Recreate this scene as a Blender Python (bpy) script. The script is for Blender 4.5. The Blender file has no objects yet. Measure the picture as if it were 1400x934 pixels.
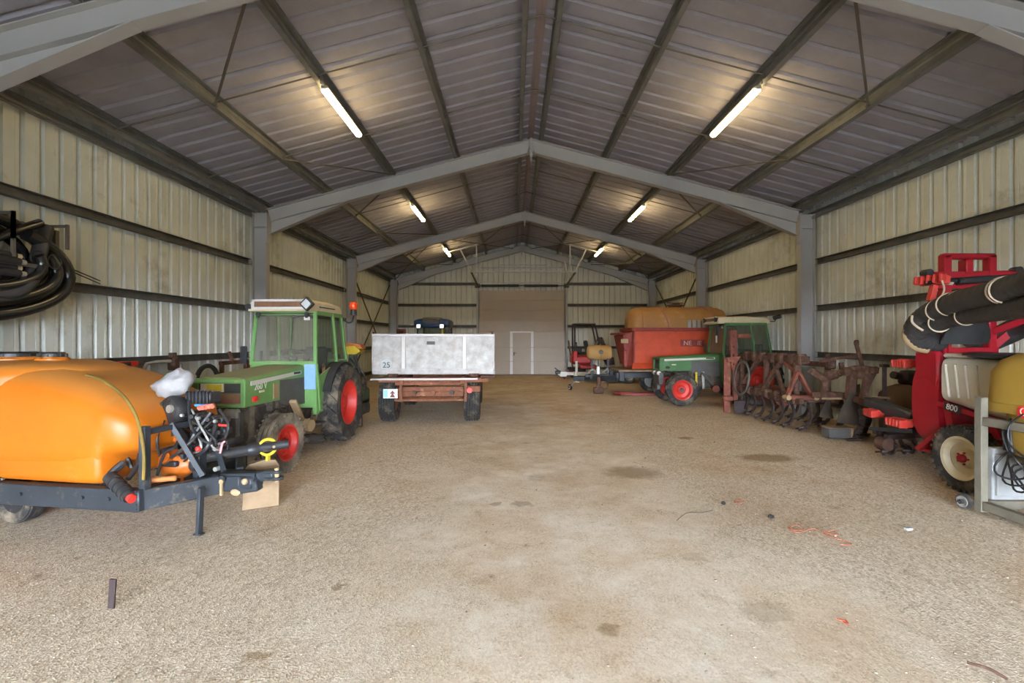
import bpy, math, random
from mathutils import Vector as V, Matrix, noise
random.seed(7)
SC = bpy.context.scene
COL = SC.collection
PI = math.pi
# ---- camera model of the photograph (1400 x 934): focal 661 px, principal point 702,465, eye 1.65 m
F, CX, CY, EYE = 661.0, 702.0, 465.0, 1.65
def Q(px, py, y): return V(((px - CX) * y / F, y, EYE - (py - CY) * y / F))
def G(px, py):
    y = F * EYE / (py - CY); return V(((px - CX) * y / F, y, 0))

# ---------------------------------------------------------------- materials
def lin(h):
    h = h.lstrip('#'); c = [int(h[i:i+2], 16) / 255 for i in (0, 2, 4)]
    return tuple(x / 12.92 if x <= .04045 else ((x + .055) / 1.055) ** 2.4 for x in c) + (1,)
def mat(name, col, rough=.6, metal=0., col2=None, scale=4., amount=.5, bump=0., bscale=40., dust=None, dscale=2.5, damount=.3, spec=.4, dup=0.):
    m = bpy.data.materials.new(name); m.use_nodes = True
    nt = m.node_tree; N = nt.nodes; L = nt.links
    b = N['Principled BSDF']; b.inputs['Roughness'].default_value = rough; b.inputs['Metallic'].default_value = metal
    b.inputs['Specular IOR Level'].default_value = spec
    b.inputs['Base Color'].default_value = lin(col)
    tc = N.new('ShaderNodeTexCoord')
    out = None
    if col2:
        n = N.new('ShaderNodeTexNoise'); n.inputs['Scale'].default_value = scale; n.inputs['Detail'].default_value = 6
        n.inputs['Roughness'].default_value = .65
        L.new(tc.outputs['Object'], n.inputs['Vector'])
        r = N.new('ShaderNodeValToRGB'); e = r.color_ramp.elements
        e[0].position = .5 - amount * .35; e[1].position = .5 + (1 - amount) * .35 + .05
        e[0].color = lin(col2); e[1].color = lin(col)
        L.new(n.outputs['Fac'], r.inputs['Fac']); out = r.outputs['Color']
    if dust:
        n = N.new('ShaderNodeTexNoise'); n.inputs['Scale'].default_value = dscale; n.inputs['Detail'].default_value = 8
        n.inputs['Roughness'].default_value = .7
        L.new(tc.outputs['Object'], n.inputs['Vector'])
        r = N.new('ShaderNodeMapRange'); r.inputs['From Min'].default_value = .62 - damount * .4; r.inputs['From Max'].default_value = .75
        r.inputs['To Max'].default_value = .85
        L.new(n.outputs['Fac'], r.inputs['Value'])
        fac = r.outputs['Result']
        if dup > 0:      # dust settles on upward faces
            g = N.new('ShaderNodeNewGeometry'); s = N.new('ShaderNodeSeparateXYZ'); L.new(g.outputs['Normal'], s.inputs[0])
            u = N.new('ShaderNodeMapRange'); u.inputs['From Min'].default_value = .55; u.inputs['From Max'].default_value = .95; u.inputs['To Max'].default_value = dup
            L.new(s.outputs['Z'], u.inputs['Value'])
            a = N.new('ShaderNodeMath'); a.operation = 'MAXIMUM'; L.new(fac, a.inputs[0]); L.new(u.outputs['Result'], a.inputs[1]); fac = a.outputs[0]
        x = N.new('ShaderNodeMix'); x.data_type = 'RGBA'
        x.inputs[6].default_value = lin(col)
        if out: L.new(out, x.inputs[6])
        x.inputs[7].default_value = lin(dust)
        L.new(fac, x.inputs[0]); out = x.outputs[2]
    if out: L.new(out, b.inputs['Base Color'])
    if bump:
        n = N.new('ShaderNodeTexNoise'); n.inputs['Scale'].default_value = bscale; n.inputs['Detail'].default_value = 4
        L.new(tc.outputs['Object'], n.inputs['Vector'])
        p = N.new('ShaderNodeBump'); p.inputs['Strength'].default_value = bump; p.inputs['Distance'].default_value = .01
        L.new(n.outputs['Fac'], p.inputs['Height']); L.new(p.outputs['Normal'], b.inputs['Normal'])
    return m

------

Write out exactly the lines between the start of the data and the line with "y = F * EYE", including both, but none of the pictures.

Recreate this scene as a Blender Python (bpy) script. The script is for Blender 4.5. The Blender file has no objects yet. Measure the picture as if it were 1400x934 pixels.
import bpy, math, random
from mathutils import Vector as V, Matrix, noise
random.seed(7)
SC = bpy.context.scene
COL = SC.collection
PI = math.pi
# ---- camera model of the photograph (1400 x 934): focal 661 px, principal point 702,465, eye 1.65 m
F, CX, CY, EYE = 661.0, 702.0, 465.0, 1.65
def Q(px, py, y): return V(((px - CX) * y / F, y, EYE - (py - CY) * y / F))
def G(px, py):
    y = F * EYE / (py - CY); return V(((px - CX) * y / F, y, 0))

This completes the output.